EXERCISE OBJECTIVE: Can you pull out each line of the data below that includes the word "scene"?
------------------------
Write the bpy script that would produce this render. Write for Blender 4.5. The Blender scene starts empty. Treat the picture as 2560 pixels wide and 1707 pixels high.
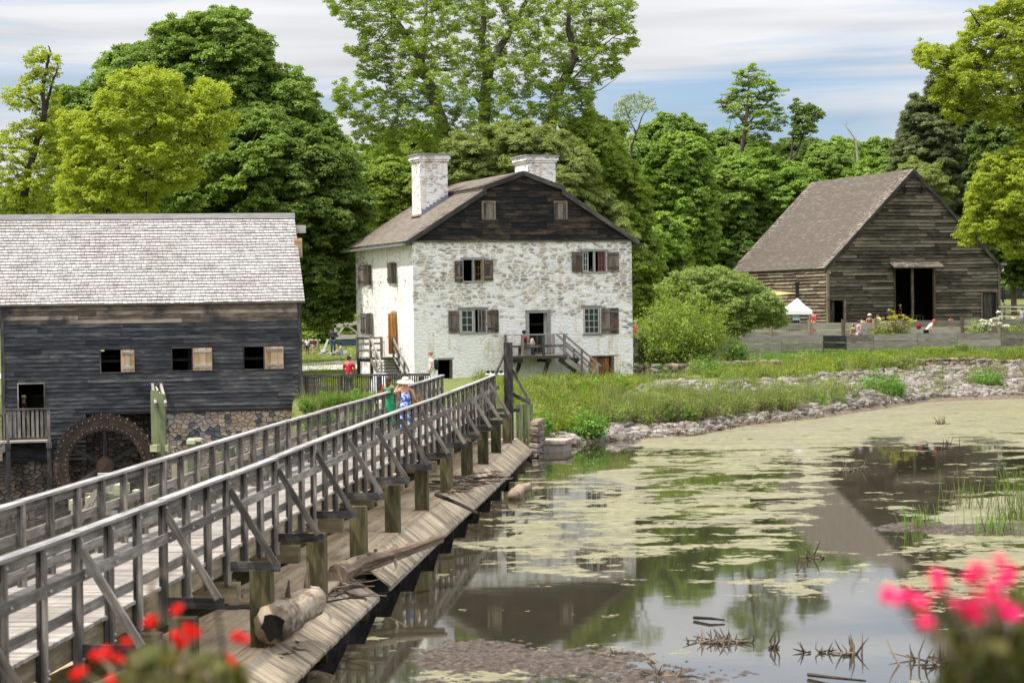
import bpy, math, random
import numpy as np
from mathutils import Vector, Matrix
random.seed(7); NR = np.random.default_rng(7)
S = bpy.context.scene
COL = S.collection
# ---------------- camera, light, exposure ----------------
F, CX, CY, HC = 5200.0, 1280.0, 853.5, 5.6       # focal length in photo pixels, photo centre, eye height above the water
PITCH, ROLL = 0.0172, 0.0145
d0 = Vector((0, math.cos(PITCH), -math.sin(PITCH))); r0 = Vector((1, 0, 0)); u0 = r0.cross(d0)
RR = r0*math.cos(ROLL) - u0*math.sin(ROLL); UU = u0*math.cos(ROLL) + r0*math.sin(ROLL)
cam = bpy.data.cameras.new("Camera"); camo = bpy.data.objects.new("Camera", cam); COL.objects.link(camo)
m = Matrix((RR, UU, -d0)).transposed().to_4x4(); m.translation = (0, 0, HC); camo.matrix_world = m
cam.sensor_width = 36; cam.lens = F/2560*36; cam.clip_start = .1; cam.clip_end = 3000
cam.dof.use_dof = True; cam.dof.focus_distance = 92; cam.dof.aperture_fstop = 3.0
S.camera = camo
SUN_EL, SUN_V = math.radians(63), Vector((-.86, -.34, 0)).normalized()
sdir = Vector((SUN_V.x*math.cos(SUN_EL), SUN_V.y*math.cos(SUN_EL), math.sin(SUN_EL)))
sl = bpy.data.lights.new("Sun", 'SUN'); sl.energy = 3.7; sl.angle = math.radians(1.5); sl.color = (1, .95, .87)
so = bpy.data.objects.new("Sun", sl); COL.objects.link(so); so.rotation_euler = sdir.to_track_quat('Z', 'Y').to_euler()
W = bpy.data.worlds.new("World"); S.world = W; W.use_nodes = True
def build_world():
    nt = W.node_tree; N = nt.nodes; L = nt.links
    bg = N['Background']; bg.inputs[1].default_value = .122
    sky = N.new('ShaderNodeTexSky'); sky.sky_type = 'NISHITA'; sky.sun_disc = False
    sky.sun_elevation = SUN_EL; sky.sun_rotation = math.atan2(SUN_V.x, SUN_V.y); sky.dust_density = 1.5; sky.air_density = 1.1
    tc = N.new('ShaderNodeTexCoord'); mp = N.new('ShaderNodeMapping'); mp.inputs['Scale'].default_value = (2.4, 2.4, 34)
    mp.inputs['Rotation'].default_value = (0, math.radians(-1.5), 0); mp.inputs['Location'].default_value = (4.3, .2, .35)
    n1 = N.new('ShaderNodeTexNoise'); n1.inputs['Scale'].default_value = 1.0; n1.inputs['Detail'].default_value = 5; n1.inputs['Roughness'].default_value = .5
    n1.inputs['Distortion'].default_value = .4
    r1 = N.new('ShaderNodeValToRGB'); r1.color_ramp.elements[0].position = .43; r1.color_ramp.elements[1].position = .58
    r1.color_ramp.elements[0].color = (.22, .22, .22, 1)
    sx = N.new('ShaderNodeSeparateXYZ')
    # clouds gather to the west (left) and overhead, blue streaks stay open low in the north-east
    mr = N.new('ShaderNodeMapRange'); mr.inputs['From Min'].default_value = -.06; mr.inputs['From Max'].default_value = .10
    mr.inputs['To Min'].default_value = .30; mr.inputs['To Max'].default_value = 0
    add = N.new('ShaderNodeMath'); add.operation = 'ADD'; add.use_clamp = True
    mz = N.new('ShaderNodeMapRange'); mz.inputs['From Min'].default_value = .105; mz.inputs['From Max'].default_value = .16
    mz.inputs['To Min'].default_value = 0; mz.inputs['To Max'].default_value = .25
    add2 = N.new('ShaderNodeMath'); add2.operation = 'ADD'; add2.use_clamp = True
    n2 = N.new('ShaderNodeTexNoise'); n2.inputs['Scale'].default_value = 2.3; n2.inputs['Detail'].default_value = 4
    r2 = N.new('ShaderNodeMapRange'); r2.inputs['From Min'].default_value = .3; r2.inputs['From Max'].default_value = .7
    r2.inputs['To Min'].default_value = .86; r2.inputs['To Max'].default_value = 1.14
    mul = N.new('ShaderNodeVectorMath'); mul.operation = 'SCALE'; mul.inputs[0].default_value = (4.3, 4.37, 4.5)
    skm = N.new('ShaderNodeVectorMath'); skm.operation = 'MULTIPLY'; skm.inputs[1].default_value = (.44, .60, .84)
    mx = N.new('ShaderNodeMix'); mx.data_type = 'RGBA'
    L.new(tc.outputs['Generated'], mp.inputs[0]); L.new(mp.outputs[0], n1.inputs['Vector']); L.new(mp.outputs[0], n2.inputs['Vector'])
    L.new(n1.outputs['Fac'], r1.inputs[0]); L.new(tc.outputs['Generated'], sx.inputs[0]); L.new(sx.outputs['X'], mr.inputs['Value'])
    L.new(sx.outputs['Z'], mz.inputs['Value']); L.new(r1.outputs[0], add.inputs[0]); L.new(mr.outputs[0], add.inputs[1])
    L.new(add.outputs[0], add2.inputs[0]); L.new(mz.outputs[0], add2.inputs[1])
    L.new(n2.outputs['Fac'], r2.inputs['Value']); L.new(r2.outputs[0], mul.inputs['Scale'])
    # thin cloud is brighter overhead than near the horizon
    me_ = N.new('ShaderNodeMapRange'); me_.inputs['From Min'].default_value = .13; me_.inputs['From Max'].default_value = .36; me_.inputs['To Min'].default_value = 1; me_.inputs['To Max'].default_value = 2.3
    m3 = N.new('ShaderNodeVectorMath'); m3.operation = 'SCALE'; L.new(sx.outputs['Z'], me_.inputs['Value']); L.new(mul.outputs[0], m3.inputs[0]); L.new(me_.outputs[0], m3.inputs['Scale'])
    L.new(sky.outputs[0], skm.inputs[0]); L.new(add2.outputs[0], mx.inputs[0]); L.new(skm.outputs[0], mx.inputs[6]); L.new(m3.outputs[0], mx.inputs[7])
    L.new(mx.outputs[2], bg.inputs[0])
build_world()
S.view_settings.view_transform = 'Standard'; S.view_settings.look = 'None'; S.view_settings.exposure = .62; S.view_settings.gamma = 1
S.render.engine = 'CYCLES'
S.cycles.max_bounces = 6; S.cycles.diffuse_bounces = 3; S.cycles.transmission_bounces = 3; S.cycles.transparent_max_bounces = 4
S.cycles.caustics_reflective = False; S.cycles.caustics_refractive = False; S.cycles.use_denoising = True

# ---------------- geometry helpers ----------------
Z = Vector((0, 0, 1))
def ray(x, y): return (d0*F + RR*(x-CX) - UU*(y-CY)).normalized()
EYE = Vector((0, 0, HC))
def P(x, y, Y):                      # point seen at photo pixel (x, y) that stands Y metres north of the eye
    r = ray(x, y); return EYE + r*(Y/r.y)
def onz(x, y, z):
    r = ray(x, y); return EYE + r*((z-HC)/r.z)
def onplane(x, y, p0, n):
    r = ray(x, y); return EYE + r*((Vector(p0)-EYE).dot(n)/r.dot(n))
def pix(X, Y, Zz):                   # numpy: world -> photo pixel
    vx, vy, vz = X, Y, Zz-HC
    dd = vx*d0.x+vy*d0.y+vz*d0.z
    return CX+F*(vx*RR.x+vy*RR.y+vz*RR.z)/dd, CY-F*(vx*UU.x+vy*UU.y+vz*UU.z)/dd
def lerp(a, b, t): return a+(b-a)*t
ORG = {}
def tag(o, label=None, cat=None, group=None, kind=None):
    if label: o['label'] = label
    if cat: o['category'] = cat
    if group: o['group'] = group
    if kind: o['kind'] = kind
    return o
def thing(name, label, cat, loc, group=None):
    o = bpy.data.objects.new(name, None); COL.objects.link(o); o.empty_display_size = .3
    o.location = loc; ORG[o.name] = Vector(loc); return tag(o, label, cat, group)
class MB:
    def __init__(s): s.v = []; s.f = []; s.r = []; s.uv = []; s.smooth = False
    def face(s, idx, r, uvs): s.f.append(idx); s.r.append(r); s.uv.extend(uvs)
    def quadp(s, pts, r=None, uv=None):
        b = len(s.v); s.v.extend([tuple(p) for p in pts])
        if r is None: r = random.random()
        if uv is None:
            e = Vector(pts[1])-Vector(pts[0]); g = Vector(pts[-1])-Vector(pts[0]); el = e.length or 1
            ex = e/el; gy = (g-ex*g.dot(ex)); gl = gy.length or 1; gy = gy/gl; o = Vector(pts[0])
            uv = [((Vector(p)-o).dot(ex), (Vector(p)-o).dot(gy)) for p in pts]
        s.face(tuple(range(b, b+len(pts))), r, uv)
    def box(s, o, a, b, c, r=None):   # corner o and three edge vectors
        o, a, b, c = map(Vector, (o, a, b, c))
        if a.cross(b).dot(c) < 0: a, b = b, a
        if r is None: r = random.random()
        ds = sorted([(a.length, 0, a), (b.length, 1, b), (c.length, 2, c)], key=lambda t: -t[0])
        lx = ds[0][2].normalized()
        V = [o, o+a, o+a+b, o+b, o+c, o+a+c, o+a+b+c, o+b+c]
        base = len(s.v); s.v.extend([tuple(p) for p in V])
        for q in ((0,3,2,1), (4,5,6,7), (0,1,5,4), (1,2,6,5), (2,3,7,6), (3,0,4,7)):
            p0 = V[q[0]]; n = (V[q[1]]-p0).cross(V[q[2]]-p0)
            n = n.normalized() if n.length > 1e-12 else Z
            ly = n.cross(lx)
            if ly.length < .3: e = (V[q[1]]-p0); uv = [((V[k]-p0).dot(e.normalized() if e.length else lx), (V[k]-p0).dot(n.cross(e).normalized() if e.length else lx)) for k in q]
            else: uv = [((V[k]-o).dot(lx), (V[k]-o).dot(ly)) for k in q]
            s.face(tuple(base+k for k in q), r, uv)
    def beam(s, p0, p1, w, h, up=Z, r=None):   # w sideways, h along up, centred on the line
        p0, p1, up = Vector(p0), Vector(p1), Vector(up); d = p1-p0; sd = d.cross(up).normalized()*w; u = sd.cross(d).normalized()*h
        s.box(p0-sd/2-u/2, d, sd, u, r)
    def tube(s, pts, rad, n=6, r=None, cap=True, jit=0):
        pts = [Vector(p) for p in pts]; base = len(s.v); m_ = len(pts)
        if r is None: r = random.random()
        if not hasattr(rad, '__len__'): rad = [rad]*m_
        ln = 0; ref = None; L_ = []
        for i, p in enumerate(pts):
            t = (pts[min(i+1, m_-1)]-pts[max(i-1, 0)]).normalized()
            if ref is None: ref = t.orthogonal().normalized()
            a = (ref-t*ref.dot(t)).normalized(); ref = a; b = t.cross(a)
            if i: ln += (p-pts[i-1]).length
            L_.append(ln)
            for k in range(n):
                an = 2*math.pi*k/n; rr = rad[i]*(1+random.uniform(-jit, jit))
                s.v.append(tuple(p+a*math.cos(an)*rr+b*math.sin(an)*rr))
        for i in range(m_-1):
            for k in range(n):
                k2 = (k+1) % n; c = 2*math.pi*rad[i]
                s.face((base+i*n+k, base+i*n+k2, base+(i+1)*n+k2, base+(i+1)*n+k), r,
                       [(L_[i], c*k/n), (L_[i], c*(k+1)/n), (L_[i+1], c*(k+1)/n), (L_[i+1], c*k/n)])
        if cap:
            for i, o in ((0, -1), (m_-1, 1)):
                idx = tuple(base+i*n+k for k in range(n)); idx = idx if o > 0 else idx[::-1]
                s.face(idx, r, [(math.cos(2*math.pi*k/n)*.1, math.sin(2*math.pi*k/n)*.1) for k in range(n)])
    def prism(s, poly, vec, r=None):
        poly = [Vector(p) for p in poly]; vec = Vector(vec)
        if r is None: r = random.random()
        nrm = Vector((0, 0, 0))
        for i in range(len(poly)): nrm += (poly[i]-poly[0]).cross(poly[(i+1) % len(poly)]-poly[0])
        if nrm.dot(vec) > 0: poly = poly[::-1]
        s.quadp(poly, r); s.quadp([p+vec for p in poly[::-1]], r)
        for i in range(len(poly)):
            a, b = poly[i], poly[(i+1) % len(poly)]; s.quadp([b, a, a+vec, b+vec], r)
    def lathe(s, c, prof, n=16, r=None, axis=Z, sx=1, sy=1, ripple=0, xd=None):
        c = Vector(c); base = len(s.v); axis = Vector(axis).normalized(); a = Vector(xd).normalized() if xd is not None else axis.orthogonal().normalized(); b = axis.cross(a)
        if r is None: r = random.random()
        for (rd, h) in prof:
            for k in range(n):
                an = 2*math.pi*k/n; q = rd*(1+ripple*math.sin(an*9+h*3)); s.v.append(tuple(c+axis*h+a*math.cos(an)*q*sx+b*math.sin(an)*q*sy))
        for i in range(len(prof)-1):
            for k in range(n):
                k2 = (k+1) % n
                s.face((base+i*n+k, base+i*n+k2, base+(i+1)*n+k2, base+(i+1)*n+k), r, [(k/n, prof[i][1]), ((k+1)/n, prof[i][1]), ((k+1)/n, prof[i+1][1]), (k/n, prof[i+1][1])])
    def build(s, name, mat, parent=None, org=None, smooth=None):
        me = bpy.data.meshes.new(name); o = bpy.data.objects.new(name, me); COL.objects.link(o)
        if parent is not None: o.parent = parent; off = ORG[parent.name]
        else: off = Vector(org) if org is not None else Vector((0, 0, 0)); o.location = off
        ORG[o.name] = off
        me.from_pydata([(x-off.x, y-off.y, z-off.z) for x, y, z in s.v], [], s.f)
        if s.f:
            a = me.attributes.new('rnd', 'FLOAT', 'FACE'); a.data.foreach_set('value', s.r)
            u = me.uv_layers.new(name='UVMap'); u.data.foreach_set('uv', [c for q in s.uv for c in q])
        if mat: me.materials.append(mat)
        if s.smooth or smooth: me.polygons.foreach_set('use_smooth', [True]*len(me.polygons))
        me.update(); return o
def np_mesh(name, V, Fq, mat, parent=None, rnd=None, org=None, attrs=None, smooth=False):
    me = bpy.data.meshes.new(name); o = bpy.data.objects.new(name, me); COL.objects.link(o)
    if parent is not None: o.parent = parent; off = ORG[parent.name]
    else: off = Vector(org) if org is not None else Vector((0, 0, 0)); o.location = off
    ORG[o.name] = off
    V = np.asarray(V, dtype=np.float32)-np.array(off, dtype=np.float32); Fq = np.asarray(Fq, dtype=np.int32); k = Fq.shape[1]
    me.vertices.add(len(V)); me.vertices.foreach_set('co', V.ravel())
    me.loops.add(Fq.size); me.loops.foreach_set('vertex_index', Fq.ravel())
    me.polygons.add(len(Fq)); me.polygons.foreach_set('loop_start', np.arange(0, Fq.size, k, dtype=np.int32))
    if smooth: me.polygons.foreach_set('use_smooth', np.ones(len(Fq), dtype=bool))
    me.update(calc_edges=True)
    if rnd is not None: a = me.attributes.new('rnd', 'FLOAT', 'FACE'); a.data.foreach_set('value', np.asarray(rnd, dtype=np.float32))
    for nm, arr in (attrs or {}).items(): a = me.attributes.new(nm, 'FLOAT', 'POINT'); a.data.foreach_set('value', np.asarray(arr, dtype=np.float32))
    me.materials.append(mat); return o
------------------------
COMPLETED TASK:
Write the bpy script that would produce this render. Write for Blender 4.5. The Blender scene starts empty. Treat the picture as 2560 pixels wide and 1707 pixels high.
S = bpy.context.scene